My problem is that the network connected to eth 3 can reach the network connected to eth5. this applies to eth2 thru eth5, they all can see each other.
My goal: to have eth2 thru eth5 isolated from each other but still connect to the internet via eth1
VLANs don’t introduce anything different to the situation. The RouterOS device will by default route traffic between all connected networks, be they physical or virtual, unless you block that traffic via the firewall.
Thanks I learn something new today. Mikrotik is not exactly full VLAN support if what fewi said is true
The RouterOS device will by default route traffic between all connected networks, be they physical or virtual, unless you block that traffic via the firewall.
RouterOS only support transparent VLAN since its a Router and will not bother to look deeper into VLAN tag. Am i right ?
The RouterOS device will by default route traffic between all connected networks, be they physical or virtual, unless you block that traffic via the firewall.
RouterOS only support transparent VLAN since its a Router and will not bother to look deeper into VLAN tag. Am i right ?
No. VLANs are only separated from each other if they’re layer 2. What you said is true for, say, a router that has 5 fast ethernet interfaces (or one interface with 5 dot1q sub-interfaces), but the router doesn’t have any IP addresses on the interfaces. In that case the networks are completely isolated from each other. The moment you take a Cisco 7200 and slap 5 interfaces on it (physical or VLAN) and put IP addresses on the router on each interface - making the networks layer 3 from the viewpoint of the router - it will by default route all traffic between all interfaces. To block the traffic, you’d implement an ACL.
The same is true for a Mikrotik RouterOS device.
Yes you are right. I think I misunderstand jspool question.
What he/she states are all network addresses on ether2 to ether5. eth2 10.0.10.0/26
eth3 12.0.12.0/24
eth4 20.0.20.0/24
eth5 192.168.10.0/24
So i logically presume he/she has a router elsewhere and not assigning ip addresses to ether2 to ether5.
Thats why if VLAN tagged, the traffic will be logically segmented into different broadcast domains.
Fewi, so to separate VLANs you would create a couple of Routing Rules to drop the packets assuming the VLANs are now configured on the Router on a single ethernet port?
But if I wanted a single IP in VLAN2 to access another IP in VLAN3, I would have to create a ‘lookup’ rule for this and then a drop rule for the entire IP range?
exactly, you would add exception rule that will accept packets that come from one address and goes to other one in other network. And place that rule just before drop rule.
also note than 12.0.0.0/8 and 20.0.0.0/8 are public ip addresses, and if you use those and they are not assigned as your address range, your customers might not access these hosts with addresses in these ranges.
Thank you, this worked like a charm.

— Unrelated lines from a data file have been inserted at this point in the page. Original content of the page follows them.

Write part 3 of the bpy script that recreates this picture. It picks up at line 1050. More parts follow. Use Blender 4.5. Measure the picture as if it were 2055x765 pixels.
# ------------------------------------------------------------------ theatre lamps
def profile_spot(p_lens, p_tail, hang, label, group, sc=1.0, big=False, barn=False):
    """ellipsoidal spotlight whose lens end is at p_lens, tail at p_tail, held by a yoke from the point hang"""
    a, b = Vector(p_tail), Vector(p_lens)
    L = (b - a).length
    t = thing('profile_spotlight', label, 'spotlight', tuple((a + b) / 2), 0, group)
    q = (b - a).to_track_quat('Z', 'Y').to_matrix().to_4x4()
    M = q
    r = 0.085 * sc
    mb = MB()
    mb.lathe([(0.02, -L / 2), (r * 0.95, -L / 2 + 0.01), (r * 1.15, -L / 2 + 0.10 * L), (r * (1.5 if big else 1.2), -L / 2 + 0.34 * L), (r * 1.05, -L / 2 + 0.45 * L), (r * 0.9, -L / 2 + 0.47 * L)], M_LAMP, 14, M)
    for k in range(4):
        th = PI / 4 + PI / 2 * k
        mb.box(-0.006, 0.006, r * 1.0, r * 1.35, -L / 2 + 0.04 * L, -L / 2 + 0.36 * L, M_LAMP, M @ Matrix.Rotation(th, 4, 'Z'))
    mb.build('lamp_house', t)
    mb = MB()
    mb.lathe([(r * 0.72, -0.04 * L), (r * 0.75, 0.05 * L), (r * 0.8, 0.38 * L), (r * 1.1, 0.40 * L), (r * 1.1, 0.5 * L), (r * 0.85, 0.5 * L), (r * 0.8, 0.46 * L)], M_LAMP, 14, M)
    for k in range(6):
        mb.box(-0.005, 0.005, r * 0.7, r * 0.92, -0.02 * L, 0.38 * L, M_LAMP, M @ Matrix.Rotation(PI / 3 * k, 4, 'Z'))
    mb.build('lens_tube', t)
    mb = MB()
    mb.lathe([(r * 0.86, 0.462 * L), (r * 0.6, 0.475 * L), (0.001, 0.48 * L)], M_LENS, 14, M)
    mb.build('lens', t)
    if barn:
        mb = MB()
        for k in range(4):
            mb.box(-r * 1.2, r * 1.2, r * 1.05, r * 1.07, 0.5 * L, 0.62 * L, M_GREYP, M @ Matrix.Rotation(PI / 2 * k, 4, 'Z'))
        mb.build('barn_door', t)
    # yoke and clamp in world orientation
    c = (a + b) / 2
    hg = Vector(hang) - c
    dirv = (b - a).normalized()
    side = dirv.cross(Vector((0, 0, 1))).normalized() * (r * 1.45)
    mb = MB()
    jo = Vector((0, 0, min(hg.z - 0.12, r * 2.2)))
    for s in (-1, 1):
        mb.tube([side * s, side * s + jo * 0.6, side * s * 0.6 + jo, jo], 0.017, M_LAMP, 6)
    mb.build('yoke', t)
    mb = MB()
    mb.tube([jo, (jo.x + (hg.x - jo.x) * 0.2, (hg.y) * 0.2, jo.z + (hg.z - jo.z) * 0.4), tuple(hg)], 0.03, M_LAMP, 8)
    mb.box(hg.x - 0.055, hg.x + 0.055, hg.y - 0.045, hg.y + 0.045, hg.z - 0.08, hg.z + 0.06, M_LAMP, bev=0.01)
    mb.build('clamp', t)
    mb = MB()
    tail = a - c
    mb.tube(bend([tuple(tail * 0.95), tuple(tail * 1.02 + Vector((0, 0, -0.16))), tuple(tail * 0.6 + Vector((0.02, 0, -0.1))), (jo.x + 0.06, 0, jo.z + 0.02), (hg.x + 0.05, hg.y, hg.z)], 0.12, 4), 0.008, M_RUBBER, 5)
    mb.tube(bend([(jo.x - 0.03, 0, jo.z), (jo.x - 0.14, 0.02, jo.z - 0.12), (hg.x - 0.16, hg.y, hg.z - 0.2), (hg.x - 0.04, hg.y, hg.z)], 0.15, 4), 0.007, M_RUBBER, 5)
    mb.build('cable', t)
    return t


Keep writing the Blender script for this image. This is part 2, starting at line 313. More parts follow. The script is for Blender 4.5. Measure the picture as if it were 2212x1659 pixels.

I ignored the interface option and just dropped from one IP range to another.
If I wanted to make sure that someone doesn’t bypass this rule by changing their IP, could I simply create a rule to drop everything from say vlan20 to vlan30? I don’t see how to do this in the routing rules but perhaps in the firewall filter?
A combination of the two? Drop entire vlans via the firewall filter and then allow specific IPs via the routing rule?
I wouldn’t do this with routing rules at all, but then again I’m a firewall guy. Routing rules would work, I suppose. Below the relevant configuration parts for two physical interfaces (inside and outside), and 4 VLAN interfaces stacked on the inside interface (Wired, Wireless, DMZ and Admin):
By default all those networks could pass traffic to one another.
And the firewall section to prevent that. Only the relevant parts of forward chain are shown:
add action=accept chain=forward comment="forward established traffic" connection-state=established disabled=no
add action=accept chain=forward comment="forward related traffic" connection-state=related disabled=no
add action=accept chain=forward comment="forward traffic from local interfaces to WAN" disabled=no out-interface=outside
add action=accept chain=forward comment="allow Wired to initiate traffic to DMZ, reverse is not true" in-interface=Wired out-interface=DMZ
add action=accept chain=forward comment="allow bi-directional traffic initiation between Wired and Admin, Part I" in-interface=Wired out-interface=Admin
add action=accept chain=forward comment="allow bi-directional traffic initiation between Wired and Admin, Part II" in-interface=Admin out-interface=Wired
add action=drop chain=forward comment="drop everything else" disabled=no
Every network can now pass traffic to ‘outside’, ‘Wired’ can initiate connections to ‘DMZ’ (and since related/established is allowed, DMZ can pass back traffic for those connections. ‘Wired’ and ‘Admin’ can initiate connections bi-directionally.